• WHAT NEEDS TO BE DONE:
Would you return all of this data exactly, leaving nothing out?

• DATA SEGMENT:

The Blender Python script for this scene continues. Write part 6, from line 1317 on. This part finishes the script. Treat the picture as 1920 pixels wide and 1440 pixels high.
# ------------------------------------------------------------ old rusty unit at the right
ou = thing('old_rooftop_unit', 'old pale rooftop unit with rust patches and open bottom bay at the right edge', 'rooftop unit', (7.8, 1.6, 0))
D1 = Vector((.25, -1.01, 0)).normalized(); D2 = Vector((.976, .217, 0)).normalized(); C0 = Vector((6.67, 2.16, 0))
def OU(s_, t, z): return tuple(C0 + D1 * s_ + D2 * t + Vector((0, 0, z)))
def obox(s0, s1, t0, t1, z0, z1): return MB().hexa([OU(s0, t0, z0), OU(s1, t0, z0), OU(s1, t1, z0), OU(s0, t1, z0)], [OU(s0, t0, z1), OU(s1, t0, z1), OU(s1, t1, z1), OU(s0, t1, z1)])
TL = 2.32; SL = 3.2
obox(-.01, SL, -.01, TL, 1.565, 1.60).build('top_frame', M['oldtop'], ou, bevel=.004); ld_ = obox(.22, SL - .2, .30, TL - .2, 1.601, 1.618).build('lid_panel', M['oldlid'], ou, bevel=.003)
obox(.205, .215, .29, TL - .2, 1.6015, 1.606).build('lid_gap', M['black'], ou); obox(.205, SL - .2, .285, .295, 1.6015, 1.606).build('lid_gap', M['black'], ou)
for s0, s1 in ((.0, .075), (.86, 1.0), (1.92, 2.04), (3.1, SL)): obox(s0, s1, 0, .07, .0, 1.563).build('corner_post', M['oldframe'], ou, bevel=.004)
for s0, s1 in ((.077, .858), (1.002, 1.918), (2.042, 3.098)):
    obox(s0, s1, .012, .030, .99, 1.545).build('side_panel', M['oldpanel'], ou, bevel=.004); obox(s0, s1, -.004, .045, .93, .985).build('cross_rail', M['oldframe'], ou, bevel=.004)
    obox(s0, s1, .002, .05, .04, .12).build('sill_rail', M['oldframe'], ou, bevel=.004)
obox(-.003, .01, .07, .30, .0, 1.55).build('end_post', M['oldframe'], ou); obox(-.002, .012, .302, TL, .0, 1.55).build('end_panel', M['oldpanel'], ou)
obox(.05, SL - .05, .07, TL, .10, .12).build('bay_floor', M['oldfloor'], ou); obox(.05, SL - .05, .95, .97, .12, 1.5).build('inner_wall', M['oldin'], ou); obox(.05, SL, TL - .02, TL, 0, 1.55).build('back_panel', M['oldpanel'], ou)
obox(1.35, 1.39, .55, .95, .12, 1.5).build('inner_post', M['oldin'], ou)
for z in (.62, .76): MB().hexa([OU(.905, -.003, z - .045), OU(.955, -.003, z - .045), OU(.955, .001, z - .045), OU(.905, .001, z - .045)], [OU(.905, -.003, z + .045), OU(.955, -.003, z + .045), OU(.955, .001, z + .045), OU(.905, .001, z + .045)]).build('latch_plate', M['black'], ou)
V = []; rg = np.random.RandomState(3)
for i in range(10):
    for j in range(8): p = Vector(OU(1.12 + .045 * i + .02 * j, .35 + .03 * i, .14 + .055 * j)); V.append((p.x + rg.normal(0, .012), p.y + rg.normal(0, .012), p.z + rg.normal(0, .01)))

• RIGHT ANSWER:
The Blender Python script for this scene continues. Write part 6, from line 1317 on. This part finishes the script. Treat the picture as 1920 pixels wide and 1440 pixels high.
# ------------------------------------------------------------ old rusty unit at the right
ou = thing('old_rooftop_unit', 'old pale rooftop unit with rust patches and open bottom bay at the right edge', 'rooftop unit', (7.8, 1.6, 0))
D1 = Vector((.25, -1.01, 0)).normalized(); D2 = Vector((.976, .217, 0)).normalized(); C0 = Vector((6.67, 2.16, 0))
def OU(s_, t, z): return tuple(C0 + D1 * s_ + D2 * t + Vector((0, 0, z)))
def obox(s0, s1, t0, t1, z0, z1): return MB().hexa([OU(s0, t0, z0), OU(s1, t0, z0), OU(s1, t1, z0), OU(s0, t1, z0)], [OU(s0, t0, z1), OU(s1, t0, z1), OU(s1, t1, z1), OU(s0, t1, z1)])
TL = 2.32; SL = 3.2
obox(-.01, SL, -.01, TL, 1.565, 1.60).build('top_frame', M['oldtop'], ou, bevel=.004); ld_ = obox(.22, SL - .2, .30, TL - .2, 1.601, 1.618).build('lid_panel', M['oldlid'], ou, bevel=.003)
obox(.205, .215, .29, TL - .2, 1.6015, 1.606).build('lid_gap', M['black'], ou); obox(.205, SL - .2, .285, .295, 1.6015, 1.606).build('lid_gap', M['black'], ou)
for s0, s1 in ((.0, .075), (.86, 1.0), (1.92, 2.04), (3.1, SL)): obox(s0, s1, 0, .07, .0, 1.563).build('corner_post', M['oldframe'], ou, bevel=.004)
for s0, s1 in ((.077, .858), (1.002, 1.918), (2.042, 3.098)):
    obox(s0, s1, .012, .030, .99, 1.545).build('side_panel', M['oldpanel'], ou, bevel=.004); obox(s0, s1, -.004, .045, .93, .985).build('cross_rail', M['oldframe'], ou, bevel=.004)
    obox(s0, s1, .002, .05, .04, .12).build('sill_rail', M['oldframe'], ou, bevel=.004)
obox(-.003, .01, .07, .30, .0, 1.55).build('end_post', M['oldframe'], ou); obox(-.002, .012, .302, TL, .0, 1.55).build('end_panel', M['oldpanel'], ou)
obox(.05, SL - .05, .07, TL, .10, .12).build('bay_floor', M['oldfloor'], ou); obox(.05, SL - .05, .95, .97, .12, 1.5).build('inner_wall', M['oldin'], ou); obox(.05, SL, TL - .02, TL, 0, 1.55).build('back_panel', M['oldpanel'], ou)
obox(1.35, 1.39, .55, .95, .12, 1.5).build('inner_post', M['oldin'], ou)
for z in (.62, .76): MB().hexa([OU(.905, -.003, z - .045), OU(.955, -.003, z - .045), OU(.955, .001, z - .045), OU(.905, .001, z - .045)], [OU(.905, -.003, z + .045), OU(.955, -.003, z + .045), OU(.955, .001, z + .045), OU(.905, .001, z + .045)]).build('latch_plate', M['black'], ou)
V = []; rg = np.random.RandomState(3)
for i in range(10):
    for j in range(8): p = Vector(OU(1.12 + .045 * i + .02 * j, .35 + .03 * i, .14 + .055 * j)); V.append((p.x + rg.normal(0, .012), p.y + rg.normal(0, .012), p.z + rg.normal(0, .01)))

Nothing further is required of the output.